El caballero encantado y La razón de la sinrazón como cuentos alegóricos o como fábulas
Sin pretender colocar en el mismo nivel, desde el punto de vista artístico, las dos últimas
obras de Pérez Galdós, es lícito situarlas en la categoría de una forma libre, desconectada de la
obligación de transparencia que la estética realista asigna a una mímesis limitada por el
necesario efecto de realidad. Pero no se debe perder de vista que lo real no se disuelve, al
contrario.

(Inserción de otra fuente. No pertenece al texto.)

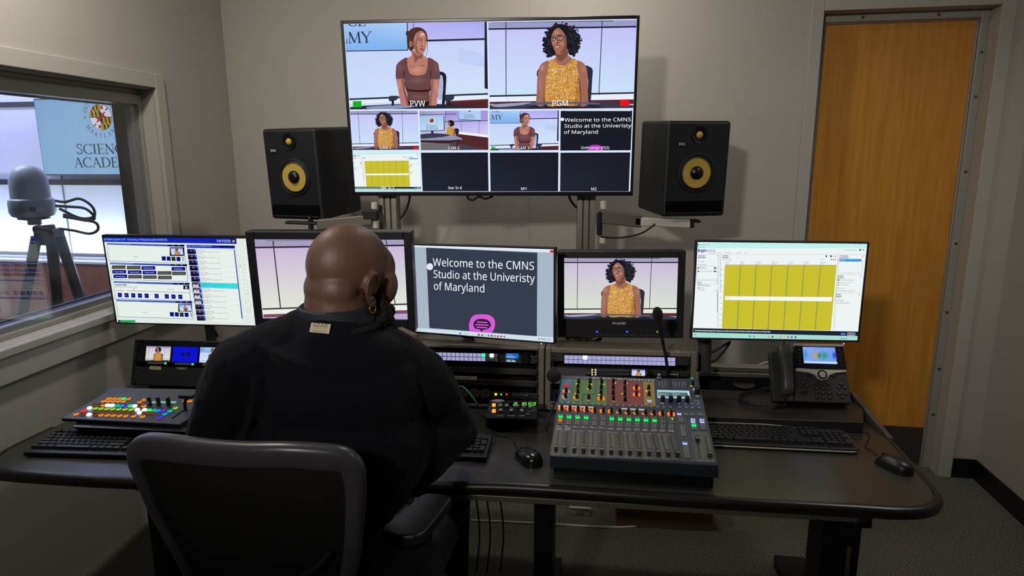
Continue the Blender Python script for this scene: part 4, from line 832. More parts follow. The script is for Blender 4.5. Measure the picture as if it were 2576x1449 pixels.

Al paso de los protagonistas, Gil y Pascuala en El caballero encantado o Atenaida y
Alejandro en La razón de la sinrazón, se dibujan los campos de Castilla con la misma
intensidad poética que en los poemas de Antonio Machado, en los cuadros de Ignacio Zuloaga
o de José Gutiérrez Solana, o en las descripciones de Camino de perfección de Baroja. Con
igual fuerza sobresalen tanto los mecanismos de explotación de los humildes por los Gaitines y
Gaitones, es decir caciques y cacicones, como las madejas de corrupciones de los Dióscoros y
Pánfilos, financieros y políticos chanchulleros y sin escrúpulos. Toda la España de la época
accede al escenario como han mostrado los estudios evocados atrás.
¿Cómo? Poniendo en el crisol de la imaginación todos los recursos intertextuales oportunos.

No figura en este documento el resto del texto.